Objective ▸
Wherever the word "part" shows up in a line, please copy that line.

Material for the task ▸
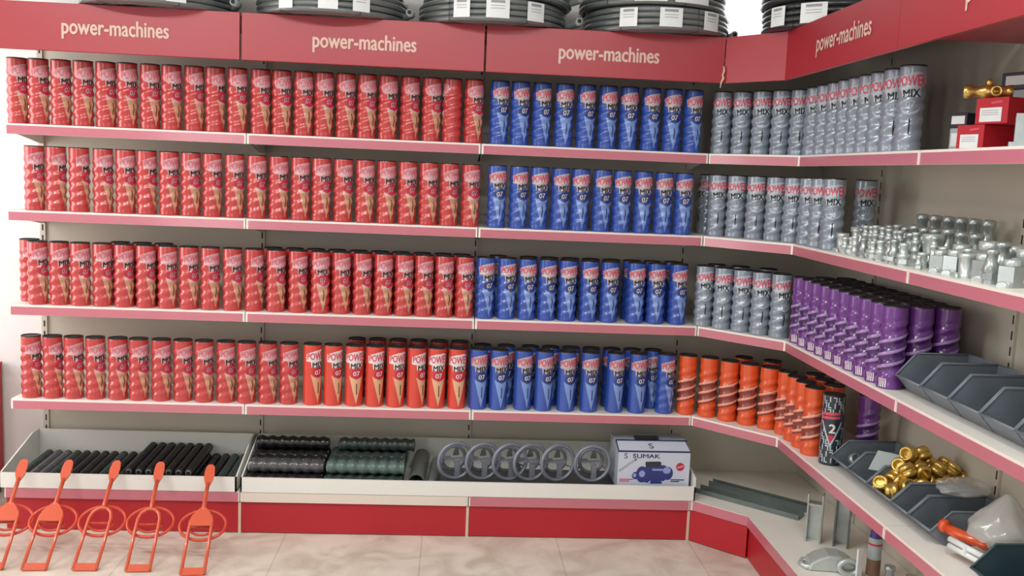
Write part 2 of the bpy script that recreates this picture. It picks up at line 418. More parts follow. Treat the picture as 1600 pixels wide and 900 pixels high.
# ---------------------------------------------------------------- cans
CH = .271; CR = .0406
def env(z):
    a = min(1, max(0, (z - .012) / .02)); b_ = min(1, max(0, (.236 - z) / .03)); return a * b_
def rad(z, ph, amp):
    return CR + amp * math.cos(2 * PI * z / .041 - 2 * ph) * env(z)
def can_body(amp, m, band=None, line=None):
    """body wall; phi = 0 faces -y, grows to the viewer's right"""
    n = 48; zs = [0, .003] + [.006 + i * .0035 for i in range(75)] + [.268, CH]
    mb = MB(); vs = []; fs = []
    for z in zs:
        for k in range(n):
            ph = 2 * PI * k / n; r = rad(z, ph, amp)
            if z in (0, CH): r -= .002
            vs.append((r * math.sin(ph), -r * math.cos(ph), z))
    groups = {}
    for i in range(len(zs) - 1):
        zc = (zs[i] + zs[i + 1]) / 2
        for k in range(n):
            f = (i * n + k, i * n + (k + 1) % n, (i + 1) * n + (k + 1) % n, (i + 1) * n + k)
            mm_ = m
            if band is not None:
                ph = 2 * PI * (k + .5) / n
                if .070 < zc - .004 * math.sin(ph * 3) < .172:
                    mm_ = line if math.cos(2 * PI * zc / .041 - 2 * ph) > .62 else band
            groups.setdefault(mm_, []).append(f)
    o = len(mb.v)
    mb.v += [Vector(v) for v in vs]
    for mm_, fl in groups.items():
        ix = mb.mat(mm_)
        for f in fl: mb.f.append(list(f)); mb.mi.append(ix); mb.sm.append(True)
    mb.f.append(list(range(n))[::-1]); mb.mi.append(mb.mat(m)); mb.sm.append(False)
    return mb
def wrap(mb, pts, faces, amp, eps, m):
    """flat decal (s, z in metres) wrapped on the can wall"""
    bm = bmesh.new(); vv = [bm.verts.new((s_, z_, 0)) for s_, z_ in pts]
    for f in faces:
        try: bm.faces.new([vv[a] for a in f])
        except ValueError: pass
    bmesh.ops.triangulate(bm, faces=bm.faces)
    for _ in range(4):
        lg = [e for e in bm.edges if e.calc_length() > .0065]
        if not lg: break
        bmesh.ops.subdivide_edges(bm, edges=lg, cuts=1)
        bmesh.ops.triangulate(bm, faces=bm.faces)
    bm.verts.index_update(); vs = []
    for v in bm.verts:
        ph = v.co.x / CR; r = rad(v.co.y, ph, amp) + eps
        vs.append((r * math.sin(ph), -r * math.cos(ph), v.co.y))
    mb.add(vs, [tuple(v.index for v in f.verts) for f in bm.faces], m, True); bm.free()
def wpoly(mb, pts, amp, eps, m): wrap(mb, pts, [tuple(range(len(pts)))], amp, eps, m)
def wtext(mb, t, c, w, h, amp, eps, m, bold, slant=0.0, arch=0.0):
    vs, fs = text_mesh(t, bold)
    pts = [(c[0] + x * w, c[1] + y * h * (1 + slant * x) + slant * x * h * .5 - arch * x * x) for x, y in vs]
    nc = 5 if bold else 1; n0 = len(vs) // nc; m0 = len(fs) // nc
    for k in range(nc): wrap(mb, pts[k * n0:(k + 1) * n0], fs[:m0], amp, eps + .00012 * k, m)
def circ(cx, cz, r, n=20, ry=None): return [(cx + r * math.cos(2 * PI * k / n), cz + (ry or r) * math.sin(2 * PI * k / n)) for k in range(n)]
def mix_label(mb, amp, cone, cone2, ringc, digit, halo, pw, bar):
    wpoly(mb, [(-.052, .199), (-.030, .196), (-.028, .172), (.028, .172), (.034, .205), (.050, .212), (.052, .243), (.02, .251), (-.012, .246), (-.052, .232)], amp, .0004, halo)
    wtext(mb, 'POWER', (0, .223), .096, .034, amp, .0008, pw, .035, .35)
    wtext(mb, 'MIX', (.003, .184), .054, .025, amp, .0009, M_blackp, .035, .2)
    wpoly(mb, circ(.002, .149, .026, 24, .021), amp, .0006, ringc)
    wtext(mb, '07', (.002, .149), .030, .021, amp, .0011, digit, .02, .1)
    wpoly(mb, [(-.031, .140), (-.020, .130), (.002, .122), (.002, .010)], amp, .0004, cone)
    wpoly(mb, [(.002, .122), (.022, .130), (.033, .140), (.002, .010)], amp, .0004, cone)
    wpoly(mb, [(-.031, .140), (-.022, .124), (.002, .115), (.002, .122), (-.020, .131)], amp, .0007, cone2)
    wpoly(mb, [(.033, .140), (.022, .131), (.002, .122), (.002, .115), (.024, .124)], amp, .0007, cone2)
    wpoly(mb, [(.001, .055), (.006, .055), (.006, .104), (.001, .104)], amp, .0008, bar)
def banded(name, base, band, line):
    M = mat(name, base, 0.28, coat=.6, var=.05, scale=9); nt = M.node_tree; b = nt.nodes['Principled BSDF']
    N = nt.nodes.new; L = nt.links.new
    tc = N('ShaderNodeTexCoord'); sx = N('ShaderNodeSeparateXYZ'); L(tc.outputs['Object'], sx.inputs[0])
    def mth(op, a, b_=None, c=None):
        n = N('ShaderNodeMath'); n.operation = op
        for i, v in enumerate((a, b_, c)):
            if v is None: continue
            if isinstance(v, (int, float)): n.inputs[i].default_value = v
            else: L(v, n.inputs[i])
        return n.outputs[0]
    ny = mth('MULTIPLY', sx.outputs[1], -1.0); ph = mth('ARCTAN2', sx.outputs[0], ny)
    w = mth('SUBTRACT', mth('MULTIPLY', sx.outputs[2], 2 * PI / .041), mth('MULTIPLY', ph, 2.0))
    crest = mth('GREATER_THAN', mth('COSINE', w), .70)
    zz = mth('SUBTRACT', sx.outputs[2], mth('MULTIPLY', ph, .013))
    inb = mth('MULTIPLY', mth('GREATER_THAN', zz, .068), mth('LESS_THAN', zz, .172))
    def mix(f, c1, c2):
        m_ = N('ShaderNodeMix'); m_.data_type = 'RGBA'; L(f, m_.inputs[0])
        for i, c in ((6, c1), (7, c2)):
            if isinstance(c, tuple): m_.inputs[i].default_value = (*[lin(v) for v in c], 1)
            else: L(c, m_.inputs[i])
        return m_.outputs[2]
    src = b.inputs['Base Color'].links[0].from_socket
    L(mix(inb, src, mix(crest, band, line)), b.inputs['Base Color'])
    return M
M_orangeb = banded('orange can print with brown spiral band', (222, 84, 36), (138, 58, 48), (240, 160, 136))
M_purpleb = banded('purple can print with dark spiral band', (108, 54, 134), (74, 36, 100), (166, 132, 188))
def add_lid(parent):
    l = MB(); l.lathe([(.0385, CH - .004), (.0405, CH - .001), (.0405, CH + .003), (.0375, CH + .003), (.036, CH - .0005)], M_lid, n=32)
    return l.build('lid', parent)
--
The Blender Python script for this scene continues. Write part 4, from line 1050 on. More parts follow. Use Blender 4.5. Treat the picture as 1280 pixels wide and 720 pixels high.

Exercise result ▸
Write part 2 of the bpy script that recreates this picture. It picks up at line 418. More parts follow. Treat the picture as 1600 pixels wide and 900 pixels high.
The Blender Python script for this scene continues. Write part 4, from line 1050 on. More parts follow. Use Blender 4.5. Treat the picture as 1280 pixels wide and 720 pixels high.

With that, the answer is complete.